* Start *
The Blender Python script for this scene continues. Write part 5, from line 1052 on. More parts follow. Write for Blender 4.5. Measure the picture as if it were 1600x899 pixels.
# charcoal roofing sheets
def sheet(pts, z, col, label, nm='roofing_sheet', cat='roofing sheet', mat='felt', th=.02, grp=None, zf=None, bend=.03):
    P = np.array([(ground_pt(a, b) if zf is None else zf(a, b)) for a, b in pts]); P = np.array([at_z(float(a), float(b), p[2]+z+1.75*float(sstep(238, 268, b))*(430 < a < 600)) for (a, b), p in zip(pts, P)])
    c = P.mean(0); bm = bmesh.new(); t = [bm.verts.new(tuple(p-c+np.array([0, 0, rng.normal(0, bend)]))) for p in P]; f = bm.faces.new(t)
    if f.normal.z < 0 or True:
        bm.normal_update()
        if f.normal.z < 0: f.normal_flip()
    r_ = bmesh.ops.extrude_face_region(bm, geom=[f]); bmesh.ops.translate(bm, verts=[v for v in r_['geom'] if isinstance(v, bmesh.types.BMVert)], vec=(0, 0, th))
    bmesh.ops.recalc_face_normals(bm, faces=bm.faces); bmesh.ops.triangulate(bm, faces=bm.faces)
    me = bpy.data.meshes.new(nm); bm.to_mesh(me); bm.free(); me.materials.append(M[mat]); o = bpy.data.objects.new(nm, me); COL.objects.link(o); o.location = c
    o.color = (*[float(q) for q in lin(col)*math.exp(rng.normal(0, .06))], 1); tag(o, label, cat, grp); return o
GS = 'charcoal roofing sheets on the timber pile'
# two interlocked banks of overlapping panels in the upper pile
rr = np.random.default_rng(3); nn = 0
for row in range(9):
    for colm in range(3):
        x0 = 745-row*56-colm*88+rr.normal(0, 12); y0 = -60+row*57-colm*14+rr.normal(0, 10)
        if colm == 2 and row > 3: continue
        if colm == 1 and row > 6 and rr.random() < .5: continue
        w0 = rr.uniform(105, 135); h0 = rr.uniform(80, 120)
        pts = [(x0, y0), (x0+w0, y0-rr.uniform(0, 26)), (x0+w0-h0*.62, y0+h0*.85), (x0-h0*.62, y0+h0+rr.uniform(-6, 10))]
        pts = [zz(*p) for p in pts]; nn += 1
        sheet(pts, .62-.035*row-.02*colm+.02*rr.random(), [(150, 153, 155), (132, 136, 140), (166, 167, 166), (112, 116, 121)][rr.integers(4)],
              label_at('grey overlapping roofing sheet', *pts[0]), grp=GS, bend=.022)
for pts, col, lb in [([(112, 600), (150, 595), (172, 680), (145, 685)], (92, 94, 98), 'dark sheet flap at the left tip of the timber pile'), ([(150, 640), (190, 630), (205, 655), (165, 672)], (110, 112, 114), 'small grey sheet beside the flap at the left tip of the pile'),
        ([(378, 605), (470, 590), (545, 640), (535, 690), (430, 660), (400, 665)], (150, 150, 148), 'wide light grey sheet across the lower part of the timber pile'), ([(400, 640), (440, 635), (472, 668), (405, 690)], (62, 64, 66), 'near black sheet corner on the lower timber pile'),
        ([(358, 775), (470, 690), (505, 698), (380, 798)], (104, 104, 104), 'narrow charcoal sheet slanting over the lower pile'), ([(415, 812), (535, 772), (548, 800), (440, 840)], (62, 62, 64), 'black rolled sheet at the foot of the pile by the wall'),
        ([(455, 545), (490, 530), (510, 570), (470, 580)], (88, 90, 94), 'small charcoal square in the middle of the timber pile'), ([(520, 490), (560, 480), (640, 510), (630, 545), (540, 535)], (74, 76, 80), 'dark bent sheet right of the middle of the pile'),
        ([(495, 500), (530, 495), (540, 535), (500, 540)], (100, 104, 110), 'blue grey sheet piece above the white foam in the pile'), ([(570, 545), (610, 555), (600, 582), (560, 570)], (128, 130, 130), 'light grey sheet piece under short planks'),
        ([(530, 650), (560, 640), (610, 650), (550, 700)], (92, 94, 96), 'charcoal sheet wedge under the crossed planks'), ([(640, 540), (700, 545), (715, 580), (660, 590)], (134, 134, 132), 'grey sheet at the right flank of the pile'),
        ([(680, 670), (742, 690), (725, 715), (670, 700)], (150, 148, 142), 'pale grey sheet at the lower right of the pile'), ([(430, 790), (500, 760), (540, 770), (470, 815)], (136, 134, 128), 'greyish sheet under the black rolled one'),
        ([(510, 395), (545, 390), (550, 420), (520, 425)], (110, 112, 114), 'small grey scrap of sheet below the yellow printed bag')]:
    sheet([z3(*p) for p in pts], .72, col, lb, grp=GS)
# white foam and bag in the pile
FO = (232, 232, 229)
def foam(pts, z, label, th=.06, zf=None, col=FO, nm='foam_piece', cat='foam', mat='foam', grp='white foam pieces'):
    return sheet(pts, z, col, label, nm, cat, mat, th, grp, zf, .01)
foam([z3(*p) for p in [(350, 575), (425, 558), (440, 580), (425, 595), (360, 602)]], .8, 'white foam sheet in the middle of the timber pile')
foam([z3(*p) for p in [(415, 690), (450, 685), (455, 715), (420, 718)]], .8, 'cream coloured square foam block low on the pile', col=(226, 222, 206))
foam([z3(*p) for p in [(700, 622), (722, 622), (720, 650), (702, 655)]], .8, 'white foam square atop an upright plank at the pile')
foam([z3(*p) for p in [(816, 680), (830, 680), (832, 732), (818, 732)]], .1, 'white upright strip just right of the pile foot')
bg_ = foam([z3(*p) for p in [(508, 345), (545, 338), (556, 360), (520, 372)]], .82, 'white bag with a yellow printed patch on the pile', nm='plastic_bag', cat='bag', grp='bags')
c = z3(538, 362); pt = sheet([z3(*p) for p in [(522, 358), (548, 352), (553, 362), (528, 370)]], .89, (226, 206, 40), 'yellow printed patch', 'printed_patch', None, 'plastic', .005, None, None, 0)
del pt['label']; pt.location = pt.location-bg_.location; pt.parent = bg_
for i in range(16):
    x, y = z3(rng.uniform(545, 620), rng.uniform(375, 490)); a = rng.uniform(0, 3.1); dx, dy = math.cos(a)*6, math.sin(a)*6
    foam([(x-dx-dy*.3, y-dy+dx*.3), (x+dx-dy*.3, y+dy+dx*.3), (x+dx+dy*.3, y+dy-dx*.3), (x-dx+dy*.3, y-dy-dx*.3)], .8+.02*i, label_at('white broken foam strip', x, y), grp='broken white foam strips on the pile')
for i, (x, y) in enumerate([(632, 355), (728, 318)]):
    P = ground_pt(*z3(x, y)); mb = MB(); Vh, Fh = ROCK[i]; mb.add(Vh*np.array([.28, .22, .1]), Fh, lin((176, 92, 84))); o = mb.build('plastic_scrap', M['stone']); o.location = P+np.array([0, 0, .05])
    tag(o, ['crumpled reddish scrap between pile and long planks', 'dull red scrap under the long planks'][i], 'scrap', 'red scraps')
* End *
Print the material verbatim, all of it.

The Blender Python script for this scene continues. Write part 5, from line 1052 on. More parts follow. Write for Blender 4.5. Measure the picture as if it were 1600x899 pixels.
# charcoal roofing sheets
def sheet(pts, z, col, label, nm='roofing_sheet', cat='roofing sheet', mat='felt', th=.02, grp=None, zf=None, bend=.03):
    P = np.array([(ground_pt(a, b) if zf is None else zf(a, b)) for a, b in pts]); P = np.array([at_z(float(a), float(b), p[2]+z+1.75*float(sstep(238, 268, b))*(430 < a < 600)) for (a, b), p in zip(pts, P)])
    c = P.mean(0); bm = bmesh.new(); t = [bm.verts.new(tuple(p-c+np.array([0, 0, rng.normal(0, bend)]))) for p in P]; f = bm.faces.new(t)
    if f.normal.z < 0 or True:
        bm.normal_update()
        if f.normal.z < 0: f.normal_flip()
    r_ = bmesh.ops.extrude_face_region(bm, geom=[f]); bmesh.ops.translate(bm, verts=[v for v in r_['geom'] if isinstance(v, bmesh.types.BMVert)], vec=(0, 0, th))
    bmesh.ops.recalc_face_normals(bm, faces=bm.faces); bmesh.ops.triangulate(bm, faces=bm.faces)
    me = bpy.data.meshes.new(nm); bm.to_mesh(me); bm.free(); me.materials.append(M[mat]); o = bpy.data.objects.new(nm, me); COL.objects.link(o); o.location = c
    o.color = (*[float(q) for q in lin(col)*math.exp(rng.normal(0, .06))], 1); tag(o, label, cat, grp); return o
GS = 'charcoal roofing sheets on the timber pile'
# two interlocked banks of overlapping panels in the upper pile
rr = np.random.default_rng(3); nn = 0
for row in range(9):
    for colm in range(3):
        x0 = 745-row*56-colm*88+rr.normal(0, 12); y0 = -60+row*57-colm*14+rr.normal(0, 10)
        if colm == 2 and row > 3: continue
        if colm == 1 and row > 6 and rr.random() < .5: continue
        w0 = rr.uniform(105, 135); h0 = rr.uniform(80, 120)
        pts = [(x0, y0), (x0+w0, y0-rr.uniform(0, 26)), (x0+w0-h0*.62, y0+h0*.85), (x0-h0*.62, y0+h0+rr.uniform(-6, 10))]
        pts = [zz(*p) for p in pts]; nn += 1
        sheet(pts, .62-.035*row-.02*colm+.02*rr.random(), [(150, 153, 155), (132, 136, 140), (166, 167, 166), (112, 116, 121)][rr.integers(4)],
              label_at('grey overlapping roofing sheet', *pts[0]), grp=GS, bend=.022)
for pts, col, lb in [([(112, 600), (150, 595), (172, 680), (145, 685)], (92, 94, 98), 'dark sheet flap at the left tip of the timber pile'), ([(150, 640), (190, 630), (205, 655), (165, 672)], (110, 112, 114), 'small grey sheet beside the flap at the left tip of the pile'),
        ([(378, 605), (470, 590), (545, 640), (535, 690), (430, 660), (400, 665)], (150, 150, 148), 'wide light grey sheet across the lower part of the timber pile'), ([(400, 640), (440, 635), (472, 668), (405, 690)], (62, 64, 66), 'near black sheet corner on the lower timber pile'),
        ([(358, 775), (470, 690), (505, 698), (380, 798)], (104, 104, 104), 'narrow charcoal sheet slanting over the lower pile'), ([(415, 812), (535, 772), (548, 800), (440, 840)], (62, 62, 64), 'black rolled sheet at the foot of the pile by the wall'),
        ([(455, 545), (490, 530), (510, 570), (470, 580)], (88, 90, 94), 'small charcoal square in the middle of the timber pile'), ([(520, 490), (560, 480), (640, 510), (630, 545), (540, 535)], (74, 76, 80), 'dark bent sheet right of the middle of the pile'),
        ([(495, 500), (530, 495), (540, 535), (500, 540)], (100, 104, 110), 'blue grey sheet piece above the white foam in the pile'), ([(570, 545), (610, 555), (600, 582), (560, 570)], (128, 130, 130), 'light grey sheet piece under short planks'),
        ([(530, 650), (560, 640), (610, 650), (550, 700)], (92, 94, 96), 'charcoal sheet wedge under the crossed planks'), ([(640, 540), (700, 545), (715, 580), (660, 590)], (134, 134, 132), 'grey sheet at the right flank of the pile'),
        ([(680, 670), (742, 690), (725, 715), (670, 700)], (150, 148, 142), 'pale grey sheet at the lower right of the pile'), ([(430, 790), (500, 760), (540, 770), (470, 815)], (136, 134, 128), 'greyish sheet under the black rolled one'),
        ([(510, 395), (545, 390), (550, 420), (520, 425)], (110, 112, 114), 'small grey scrap of sheet below the yellow printed bag')]:
    sheet([z3(*p) for p in pts], .72, col, lb, grp=GS)
# white foam and bag in the pile
FO = (232, 232, 229)
def foam(pts, z, label, th=.06, zf=None, col=FO, nm='foam_piece', cat='foam', mat='foam', grp='white foam pieces'):
    return sheet(pts, z, col, label, nm, cat, mat, th, grp, zf, .01)
foam([z3(*p) for p in [(350, 575), (425, 558), (440, 580), (425, 595), (360, 602)]], .8, 'white foam sheet in the middle of the timber pile')
foam([z3(*p) for p in [(415, 690), (450, 685), (455, 715), (420, 718)]], .8, 'cream coloured square foam block low on the pile', col=(226, 222, 206))
foam([z3(*p) for p in [(700, 622), (722, 622), (720, 650), (702, 655)]], .8, 'white foam square atop an upright plank at the pile')
foam([z3(*p) for p in [(816, 680), (830, 680), (832, 732), (818, 732)]], .1, 'white upright strip just right of the pile foot')
bg_ = foam([z3(*p) for p in [(508, 345), (545, 338), (556, 360), (520, 372)]], .82, 'white bag with a yellow printed patch on the pile', nm='plastic_bag', cat='bag', grp='bags')
c = z3(538, 362); pt = sheet([z3(*p) for p in [(522, 358), (548, 352), (553, 362), (528, 370)]], .89, (226, 206, 40), 'yellow printed patch', 'printed_patch', None, 'plastic', .005, None, None, 0)
del pt['label']; pt.location = pt.location-bg_.location; pt.parent = bg_
for i in range(16):
    x, y = z3(rng.uniform(545, 620), rng.uniform(375, 490)); a = rng.uniform(0, 3.1); dx, dy = math.cos(a)*6, math.sin(a)*6
    foam([(x-dx-dy*.3, y-dy+dx*.3), (x+dx-dy*.3, y+dy+dx*.3), (x+dx+dy*.3, y+dy-dx*.3), (x-dx+dy*.3, y-dy-dx*.3)], .8+.02*i, label_at('white broken foam strip', x, y), grp='broken white foam strips on the pile')
for i, (x, y) in enumerate([(632, 355), (728, 318)]):
    P = ground_pt(*z3(x, y)); mb = MB(); Vh, Fh = ROCK[i]; mb.add(Vh*np.array([.28, .22, .1]), Fh, lin((176, 92, 84))); o = mb.build('plastic_scrap', M['stone']); o.location = P+np.array([0, 0, .05])
    tag(o, ['crumpled reddish scrap between pile and long planks', 'dull red scrap under the long planks'][i], 'scrap', 'red scraps')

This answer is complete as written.